In the days following the issuance of the manifesto calling for an uprising, a rebellion started in various parts of Mexico. In Chihuahua miners, laborers, bandits led by Pascal Orozco and Francisco Villa attacked federal troops, defeating them and taking over strategic towns. In the sugar cane belt of Morelos and Emiliano Zapata led an armed uprising against the rich elites in that area. This became the case in the larger Mexico, with important leaders like Ciudad Juarez being captured. This led President Diaz to flee, leaving a large army in the command of Victoriano Huerta. Soon after, Emiliano Zapata met with Madero in Mexico City, leading to the declaration of Madero the President. (McLynn).

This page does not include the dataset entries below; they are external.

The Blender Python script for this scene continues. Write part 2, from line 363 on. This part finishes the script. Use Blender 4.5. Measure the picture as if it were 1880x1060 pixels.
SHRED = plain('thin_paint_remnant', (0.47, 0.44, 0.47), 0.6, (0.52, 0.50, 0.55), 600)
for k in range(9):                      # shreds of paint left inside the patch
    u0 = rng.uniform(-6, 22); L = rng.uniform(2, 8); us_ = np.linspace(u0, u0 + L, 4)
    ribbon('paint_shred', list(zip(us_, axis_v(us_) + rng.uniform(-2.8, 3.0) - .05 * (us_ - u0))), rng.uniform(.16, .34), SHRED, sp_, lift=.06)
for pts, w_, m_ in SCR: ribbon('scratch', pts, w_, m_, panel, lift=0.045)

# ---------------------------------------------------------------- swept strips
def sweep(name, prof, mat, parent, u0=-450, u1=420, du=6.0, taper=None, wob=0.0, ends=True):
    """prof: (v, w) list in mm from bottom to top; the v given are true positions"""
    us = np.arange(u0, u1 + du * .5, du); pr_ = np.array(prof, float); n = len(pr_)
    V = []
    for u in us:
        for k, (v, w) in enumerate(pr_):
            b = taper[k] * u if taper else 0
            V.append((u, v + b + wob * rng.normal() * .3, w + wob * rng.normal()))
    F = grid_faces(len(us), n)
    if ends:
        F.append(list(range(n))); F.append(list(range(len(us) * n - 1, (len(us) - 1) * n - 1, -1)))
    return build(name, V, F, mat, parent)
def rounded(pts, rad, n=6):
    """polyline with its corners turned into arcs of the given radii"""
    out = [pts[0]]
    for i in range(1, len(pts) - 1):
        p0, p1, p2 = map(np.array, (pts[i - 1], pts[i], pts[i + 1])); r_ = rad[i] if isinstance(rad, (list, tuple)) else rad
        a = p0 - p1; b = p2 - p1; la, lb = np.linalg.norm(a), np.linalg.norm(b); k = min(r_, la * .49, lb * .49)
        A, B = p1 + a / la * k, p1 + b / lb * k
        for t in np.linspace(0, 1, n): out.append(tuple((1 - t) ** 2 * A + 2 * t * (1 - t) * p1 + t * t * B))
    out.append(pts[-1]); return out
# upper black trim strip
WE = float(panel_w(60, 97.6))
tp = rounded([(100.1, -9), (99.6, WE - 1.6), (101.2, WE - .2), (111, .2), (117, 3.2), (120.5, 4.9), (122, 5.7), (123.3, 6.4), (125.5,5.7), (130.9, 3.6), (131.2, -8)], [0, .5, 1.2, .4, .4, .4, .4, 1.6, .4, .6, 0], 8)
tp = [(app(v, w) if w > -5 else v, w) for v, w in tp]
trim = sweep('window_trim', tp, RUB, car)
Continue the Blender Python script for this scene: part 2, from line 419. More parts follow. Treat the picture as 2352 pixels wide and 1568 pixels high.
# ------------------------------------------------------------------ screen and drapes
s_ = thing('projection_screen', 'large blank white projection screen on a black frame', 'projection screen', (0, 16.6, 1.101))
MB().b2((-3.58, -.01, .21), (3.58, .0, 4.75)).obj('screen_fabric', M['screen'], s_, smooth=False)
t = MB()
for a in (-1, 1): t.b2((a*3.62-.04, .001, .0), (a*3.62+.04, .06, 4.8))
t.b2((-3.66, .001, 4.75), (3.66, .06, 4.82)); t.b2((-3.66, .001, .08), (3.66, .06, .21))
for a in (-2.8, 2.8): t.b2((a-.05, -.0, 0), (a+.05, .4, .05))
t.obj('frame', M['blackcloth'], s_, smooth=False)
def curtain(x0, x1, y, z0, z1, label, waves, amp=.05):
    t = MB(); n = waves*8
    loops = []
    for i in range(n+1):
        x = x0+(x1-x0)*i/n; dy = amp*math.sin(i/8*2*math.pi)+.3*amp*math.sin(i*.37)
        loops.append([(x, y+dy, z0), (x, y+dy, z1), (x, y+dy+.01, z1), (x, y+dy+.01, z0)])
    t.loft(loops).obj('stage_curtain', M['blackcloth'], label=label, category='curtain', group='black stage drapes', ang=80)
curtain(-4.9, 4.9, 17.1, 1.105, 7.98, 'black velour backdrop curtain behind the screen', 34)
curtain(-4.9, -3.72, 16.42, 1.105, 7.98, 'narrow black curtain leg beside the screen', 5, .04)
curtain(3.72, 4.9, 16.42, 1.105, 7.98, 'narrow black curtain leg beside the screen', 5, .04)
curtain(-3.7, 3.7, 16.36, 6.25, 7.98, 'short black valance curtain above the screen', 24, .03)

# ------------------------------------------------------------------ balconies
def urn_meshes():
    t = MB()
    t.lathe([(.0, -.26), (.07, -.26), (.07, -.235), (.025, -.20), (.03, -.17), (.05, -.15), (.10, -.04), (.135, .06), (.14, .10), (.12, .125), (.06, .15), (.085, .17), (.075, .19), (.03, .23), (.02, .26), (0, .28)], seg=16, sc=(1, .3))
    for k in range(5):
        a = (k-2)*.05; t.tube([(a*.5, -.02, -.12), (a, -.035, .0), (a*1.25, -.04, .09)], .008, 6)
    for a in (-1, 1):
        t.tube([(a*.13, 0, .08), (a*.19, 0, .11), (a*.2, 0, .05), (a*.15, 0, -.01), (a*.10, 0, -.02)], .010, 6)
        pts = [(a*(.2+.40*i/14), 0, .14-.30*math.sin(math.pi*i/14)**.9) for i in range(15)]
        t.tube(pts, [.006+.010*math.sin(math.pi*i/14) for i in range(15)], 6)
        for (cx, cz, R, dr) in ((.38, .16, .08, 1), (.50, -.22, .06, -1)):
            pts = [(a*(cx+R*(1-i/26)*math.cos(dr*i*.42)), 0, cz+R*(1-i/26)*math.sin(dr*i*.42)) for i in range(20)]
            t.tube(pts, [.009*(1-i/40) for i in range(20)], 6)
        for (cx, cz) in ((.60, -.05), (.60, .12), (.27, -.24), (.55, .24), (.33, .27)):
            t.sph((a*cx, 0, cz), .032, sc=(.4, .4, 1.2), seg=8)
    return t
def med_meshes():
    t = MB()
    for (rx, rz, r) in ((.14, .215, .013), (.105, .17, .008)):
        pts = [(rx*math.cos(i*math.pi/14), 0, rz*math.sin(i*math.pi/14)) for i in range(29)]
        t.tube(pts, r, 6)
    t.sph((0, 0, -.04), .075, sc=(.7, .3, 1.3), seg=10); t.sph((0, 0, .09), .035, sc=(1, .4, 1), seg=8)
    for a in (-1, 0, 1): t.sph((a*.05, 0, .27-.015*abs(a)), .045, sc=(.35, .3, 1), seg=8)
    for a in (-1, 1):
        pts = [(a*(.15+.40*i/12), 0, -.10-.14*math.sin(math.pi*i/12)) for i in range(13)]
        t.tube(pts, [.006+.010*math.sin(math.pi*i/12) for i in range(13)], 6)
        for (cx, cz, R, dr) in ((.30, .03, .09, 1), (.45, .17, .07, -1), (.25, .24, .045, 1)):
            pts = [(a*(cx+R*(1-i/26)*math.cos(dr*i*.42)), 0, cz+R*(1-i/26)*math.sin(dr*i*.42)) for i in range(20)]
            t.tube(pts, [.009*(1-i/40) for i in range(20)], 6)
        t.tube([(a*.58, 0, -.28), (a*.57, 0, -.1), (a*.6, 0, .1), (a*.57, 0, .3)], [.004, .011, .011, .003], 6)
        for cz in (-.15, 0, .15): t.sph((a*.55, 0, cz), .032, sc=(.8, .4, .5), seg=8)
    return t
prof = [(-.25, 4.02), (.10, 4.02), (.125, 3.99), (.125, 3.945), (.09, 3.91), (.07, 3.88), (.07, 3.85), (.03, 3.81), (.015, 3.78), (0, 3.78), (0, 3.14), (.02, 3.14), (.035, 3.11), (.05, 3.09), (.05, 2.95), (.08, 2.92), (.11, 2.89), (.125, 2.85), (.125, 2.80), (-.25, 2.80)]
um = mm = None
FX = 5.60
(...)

As a president, Madero wanted to please everyone, turning against his close allies like Zapata. Orozco and Villa no longer gave him their support. On the other end, the United States felt that Madero was close to southern revolutionaries and therefore did not support him. A plan was hatched by U.S ambassador, Huerta, and Diaz’s cousin to overthrow President Madero. The success of the plan led to Huerta being installed as president, and immediately Madero vice president Suarez and the army general were arrested. Later on, on February 22, 1913, Suarez and Madero were killed. (Smitha).

Huerta’s presidency was met by an explosion of violence. In 1914, Leaders like Villa, Carranza, and Alvaro led revolutionary forces against Huerta, who on realizing the magnitude of the problem fled away. Immediately after, Carranza got a chance to declare himself the president of Mexico. (McLynn)Soon Villa will start fighting Carranza, building forces in the south to push him out of the presidency. Carranza was able to fight back, taking control of the city of Mexico. What followed were series of events that led to Villa, Obregon, and Zapata coming together to find a lasting solution. They decided to put Eulalio as the president, this worked for a short while, and soon fighting began again, leading to Carranza reclaiming the presidency again in 1915. Zapata continued to fight Carranza, and soon a trap was set by one of Carranza’s generals, leading to the shooting of Zapata in 1919. (McLynn).

Zapata had a lot of supporters across Mexico, and news of his death was not taken lightly by the people, who eventually turned against Carranza. Sensing danger, Carranza decided to flee, although his fate was already sealed. He was killed just as he was living in the City of Mexico. A man by the name of Adolfo Huerta was installed as the president to oversee the elections. Obregon won the election, leading to the end of revolutionary violence and uprisings. (Smitha) It is important to note that many people were already tired of fighting and wanted to put their life back together.

Conclusion

The Mexican Revolution affected every Mexican. People had become tired of President Porfirio Diaz’s dictatorial presidency, leading to an uprising led by Francisco Madero and other revolutionaries. Prior to the start of the uprising, the majority of Mexican was going through economical hardship. During the uprising, many businesses, factories, and agricultural farms were closed, there was widespread social disorganization. Important Infrastructure like road and rail were destroyed during the ten years of fighting. Many Mexican used the opportunity to flee to the United States, for safety and to look for work.

Works Cited

Davies, Lynn. “The Mexican Revolution.” History Journal (1990): 26-35.

McLynn, Frank. Villa and Zapata: A history of the Mexican Revolution. New York: Carroll & Graf Publisher, 2002.

Smitha, Frank. “The Mexican Revolution.” 2004. Macro History and World Report.

Texas Consul. “Mexican Revolution.” 1996. Mexican Connect. 2008. Web.